## Problem to solve
Every record must be repeated exactly, with no omission.

## Data provided
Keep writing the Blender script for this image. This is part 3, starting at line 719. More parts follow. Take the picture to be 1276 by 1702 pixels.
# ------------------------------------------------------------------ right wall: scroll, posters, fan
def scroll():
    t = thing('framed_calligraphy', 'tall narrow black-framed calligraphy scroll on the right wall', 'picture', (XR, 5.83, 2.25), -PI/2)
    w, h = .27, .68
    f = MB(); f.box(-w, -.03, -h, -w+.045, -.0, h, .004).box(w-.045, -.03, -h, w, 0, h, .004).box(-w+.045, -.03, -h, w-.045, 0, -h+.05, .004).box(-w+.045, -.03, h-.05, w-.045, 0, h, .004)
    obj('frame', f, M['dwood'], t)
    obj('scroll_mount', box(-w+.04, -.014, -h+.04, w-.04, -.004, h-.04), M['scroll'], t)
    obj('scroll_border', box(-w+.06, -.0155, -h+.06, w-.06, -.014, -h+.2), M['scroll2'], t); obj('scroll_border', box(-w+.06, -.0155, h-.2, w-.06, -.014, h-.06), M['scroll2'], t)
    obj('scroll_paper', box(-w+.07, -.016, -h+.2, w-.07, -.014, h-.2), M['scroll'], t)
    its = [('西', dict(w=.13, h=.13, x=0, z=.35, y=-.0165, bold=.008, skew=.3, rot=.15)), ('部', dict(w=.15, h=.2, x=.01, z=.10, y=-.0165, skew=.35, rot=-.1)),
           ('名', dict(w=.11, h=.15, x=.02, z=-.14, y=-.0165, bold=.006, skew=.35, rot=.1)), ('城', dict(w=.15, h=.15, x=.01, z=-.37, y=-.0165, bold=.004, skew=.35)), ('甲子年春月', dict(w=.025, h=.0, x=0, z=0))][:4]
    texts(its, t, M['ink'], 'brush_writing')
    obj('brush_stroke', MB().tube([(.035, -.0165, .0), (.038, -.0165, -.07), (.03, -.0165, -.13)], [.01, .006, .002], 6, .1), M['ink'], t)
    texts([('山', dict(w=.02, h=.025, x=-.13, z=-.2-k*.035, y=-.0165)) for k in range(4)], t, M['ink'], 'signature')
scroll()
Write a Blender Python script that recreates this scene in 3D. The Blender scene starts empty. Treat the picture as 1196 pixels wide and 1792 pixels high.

## Task answer
Keep writing the Blender script for this image. This is part 3, starting at line 719. More parts follow. Take the picture to be 1276 by 1702 pixels.
# ------------------------------------------------------------------ right wall: scroll, posters, fan
def scroll():
    t = thing('framed_calligraphy', 'tall narrow black-framed calligraphy scroll on the right wall', 'picture', (XR, 5.83, 2.25), -PI/2)
    w, h = .27, .68
    f = MB(); f.box(-w, -.03, -h, -w+.045, -.0, h, .004).box(w-.045, -.03, -h, w, 0, h, .004).box(-w+.045, -.03, -h, w-.045, 0, -h+.05, .004).box(-w+.045, -.03, h-.05, w-.045, 0, h, .004)
    obj('frame', f, M['dwood'], t)
    obj('scroll_mount', box(-w+.04, -.014, -h+.04, w-.04, -.004, h-.04), M['scroll'], t)
    obj('scroll_border', box(-w+.06, -.0155, -h+.06, w-.06, -.014, -h+.2), M['scroll2'], t); obj('scroll_border', box(-w+.06, -.0155, h-.2, w-.06, -.014, h-.06), M['scroll2'], t)
    obj('scroll_paper', box(-w+.07, -.016, -h+.2, w-.07, -.014, h-.2), M['scroll'], t)
    its = [('西', dict(w=.13, h=.13, x=0, z=.35, y=-.0165, bold=.008, skew=.3, rot=.15)), ('部', dict(w=.15, h=.2, x=.01, z=.10, y=-.0165, skew=.35, rot=-.1)),
           ('名', dict(w=.11, h=.15, x=.02, z=-.14, y=-.0165, bold=.006, skew=.35, rot=.1)), ('城', dict(w=.15, h=.15, x=.01, z=-.37, y=-.0165, bold=.004, skew=.35)), ('甲子年春月', dict(w=.025, h=.0, x=0, z=0))][:4]
    texts(its, t, M['ink'], 'brush_writing')
    obj('brush_stroke', MB().tube([(.035, -.0165, .0), (.038, -.0165, -.07), (.03, -.0165, -.13)], [.01, .006, .002], 6, .1), M['ink'], t)
    texts([('山', dict(w=.02, h=.025, x=-.13, z=-.2-k*.035, y=-.0165)) for k in range(4)], t, M['ink'], 'signature')
scroll()
Write a Blender Python script that recreates this scene in 3D. The Blender scene starts empty. Treat the picture as 1196 pixels wide and 1792 pixels high.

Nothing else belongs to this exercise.